Linear Transformation of a vector from $R^3$ to $R^2$

Question

Consider the basis $S =\{v_1,v_2,v_3\} $ for $R^3$ where $v_1=(1,1,1), v_2=(1,1,0) ,v_3=(1,0,0) $. T is a linear transformation from $R^3$ to $R^2$ such that $T (v_1)=(1,0), T(v_2)= (2,-1) , T(v_3)= (4,3) $. Then $T(2,-3,5)$ is- ?

I am familiar with the concept of linear transformation and I was thinking of first finding the matrix of transformation. But the question gives no information about the basis of $R^2$ but does for $R^3$. However I tried with the basis $(1,0)$ and $(0,1) $ but my answer doesn't match with any of the options.

Answer 1

Since$$(2,-3,5)=5v_1-8v_2+5v_3,$$then $T(2,-3,5)=\cdots$?

Answer 2

As shown in José’s answer, you want to find $(2,-3,5)$ as a linear combination of $v_1, v_2$, and $v_3$. That is, you want to find a solution to

$$\begin{bmatrix} | & | & | \\ v_1 & v_2 & v_3 \\ | & | & | \end{bmatrix}\begin{bmatrix} x_1 \\ x_2 \\ x_3\end{bmatrix} = \begin{bmatrix} 2\\-3\\5\end{bmatrix}.$$

Let $A$ be the matrix above with the $v_i$ as its columns.

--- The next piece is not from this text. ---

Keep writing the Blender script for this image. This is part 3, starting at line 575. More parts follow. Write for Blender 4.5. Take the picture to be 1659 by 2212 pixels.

Since the $v_i$ form a basis, that means that $A$ must be invertible, and thus the solution is given by $x = A^{-1}(2,-3,5)^T$. Fortunately, in this case the inverse is fairly easy to find.

Now that you have your linear combination, you can proceed with José’s hint.